El estoicismo con que sobrellevó la pérdida de la vista es otra de sus cualidades admirables. No le oí nunca una queja; hablaba de ello como si fuera algo que le sucediese a otro, pero con menos compasión. Hace ya muchos años, recuerdo que al saludarme no me reconoció en seguida, en un almuerzo donde no sabía que yo estaba. Después salimos juntos y se disculpó, explicando lo poco que veía. "Que raro -le dije- que no me reconociera la voz. Muchas personas que no ven en absoluto reconocen las voces inmediatamente". "Será porque veo todavía -contestó- Cuando no vea nada también reconoceré las voces enseguida". Dijo esto con un tono tan diferente, que no me resultó imposible seguir hablando de otra cosa.

Mucho después, una noche en la Biblioteca Nacional, mientras consultábamos enciclopedias, contó con la mayor naturalidad, sin el más mínimo patetismo: "Caramba, anoche soñé que podía leer. Qué raro, veía las letras tan claras...". Yo lloré; jamás sabré si se dio cuenta porque de eso tampoco hablamos nunca.

Tiempo después, en el Poema de los dones, hablara de

Unos ojos sin luz, que sólo pueden
Leer en las bibliotecas de los sueños
Los insensatos párrafos que ceden
Las albas a su afán...

en el mismo tono pudoroso y estoico. Sólo en El hacedor, que describe las experiencias de otro, se permite un momento dramático:

"Gradualmente, el hermoso universo fue abandonándolo; una terca neblina le borró las líneas de la mano, la noche se despobló de estrellas, la tierra era insegura bajo sus pies. Todo se alejaba y se confundía. Cuando supo que se estaba quedando ciego, gritó". Ese grito, lanzado por Homero, me hará evitar para siempre una de las páginas más hermosas de Borges, porque me falta valor para oírlo.

Porque es preciso explicar ahora que este ser extrañísimo, terriblemente introvertido, bastante maniático, en muchos aspectos contradictorio y no pocas veces desconcertante, despertaba también un gran afecto. Al principio, su personalidad parecía algo borrosa; hablaba poco y, en una reunión donde no estaba a gusto, pasaba fácilmente sin ser notado. Parecía siempre inseguro, pesimista y, de algún modo, profundamente desvalido.

Debía ser esa la trampa que tendía a nuestra ternura; ese impulso que provocaba, de cuidarlo en la calle como a un niño, de preocuparnos porque no se apartase de su dieta o no se mojase los pies con la lluvia, estaba disfrazando la realidad inquietante que alentaba detrás de su apariencia inofensiva: la realidad de una inteligencia prodigiosa.
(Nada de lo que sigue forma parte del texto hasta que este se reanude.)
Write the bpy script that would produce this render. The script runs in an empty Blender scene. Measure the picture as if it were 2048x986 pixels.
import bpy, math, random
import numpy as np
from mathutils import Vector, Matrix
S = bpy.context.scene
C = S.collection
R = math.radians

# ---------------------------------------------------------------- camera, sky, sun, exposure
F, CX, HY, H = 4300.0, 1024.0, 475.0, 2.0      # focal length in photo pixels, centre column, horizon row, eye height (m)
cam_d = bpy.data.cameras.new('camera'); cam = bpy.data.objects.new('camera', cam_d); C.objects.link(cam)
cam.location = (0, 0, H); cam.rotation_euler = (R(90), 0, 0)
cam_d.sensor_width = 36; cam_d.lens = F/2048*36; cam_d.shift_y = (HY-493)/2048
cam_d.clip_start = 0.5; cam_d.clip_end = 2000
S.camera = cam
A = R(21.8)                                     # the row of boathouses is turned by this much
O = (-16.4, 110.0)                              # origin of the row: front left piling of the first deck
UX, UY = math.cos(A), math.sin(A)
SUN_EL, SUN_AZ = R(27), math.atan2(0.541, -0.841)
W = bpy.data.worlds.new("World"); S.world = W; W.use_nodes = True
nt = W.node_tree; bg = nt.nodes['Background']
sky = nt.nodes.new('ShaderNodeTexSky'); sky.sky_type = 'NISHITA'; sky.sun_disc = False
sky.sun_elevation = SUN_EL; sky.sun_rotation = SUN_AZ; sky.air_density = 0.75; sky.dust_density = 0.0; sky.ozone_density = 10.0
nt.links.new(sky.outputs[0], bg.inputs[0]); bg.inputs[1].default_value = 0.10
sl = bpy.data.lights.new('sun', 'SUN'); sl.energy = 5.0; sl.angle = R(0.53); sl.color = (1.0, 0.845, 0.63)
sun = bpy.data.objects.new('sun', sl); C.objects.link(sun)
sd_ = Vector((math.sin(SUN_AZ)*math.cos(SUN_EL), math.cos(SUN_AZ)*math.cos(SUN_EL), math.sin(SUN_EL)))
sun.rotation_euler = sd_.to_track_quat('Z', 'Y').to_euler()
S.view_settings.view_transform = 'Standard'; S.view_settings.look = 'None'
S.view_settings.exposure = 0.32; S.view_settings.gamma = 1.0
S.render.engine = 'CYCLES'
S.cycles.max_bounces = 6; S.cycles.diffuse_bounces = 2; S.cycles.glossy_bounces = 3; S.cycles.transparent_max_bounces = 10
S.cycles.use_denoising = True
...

Allí estaba, sin embargo, intacta, con toda su fuerza, segura de sí y firme como una roca; tan inconmovible, tan viril que, al percibirla, me preguntaba cómo era posible haber querido, momentos antes, correr delante de Borges quitándole los obstáculos del camino como una madre afanosa. Muchas veces, engañada por su dulzura y algún conmovedor rasgo infantil, lo miré con una especie de tierna superioridad maternal que sentimos las mujeres ante ciertos hombres aparentemente indefensos; poco después advertí, con alguna alarma, que era yo quien necesitaba de él; yo, quien estaba apoyada en la firmeza de su inteligencia como una niña que empieza a vivir.

He recorrido con Borges muchos lugares que prefería, o que consolaban su nostalgia... Hemos recorrido juntos las iglesias incendiadas por los peronistas, entre ángeles mutilados y tabernáculos vacíos, en silencio, compartiendo amargura. Hemos celebrado la revolución del 55 con una alegría que no olvidaremos nunca; hemos contemplado la Biblioteca Nacional, desde la calle México, la noche en que lo nombraron director y en que Borges, con un júbilo infantil, observaba las puertas cerradas del edificio...

(De "Genio y figura de Jorge Luis Borges" de Alicia Jurado-EUDEBA-Buenos Aires 1996).

1 comentario:

agente t dijo...

Si no hubiese tenido problemas graves con su vista es de imaginar que hubiese llegado todavía más lejos con su obra.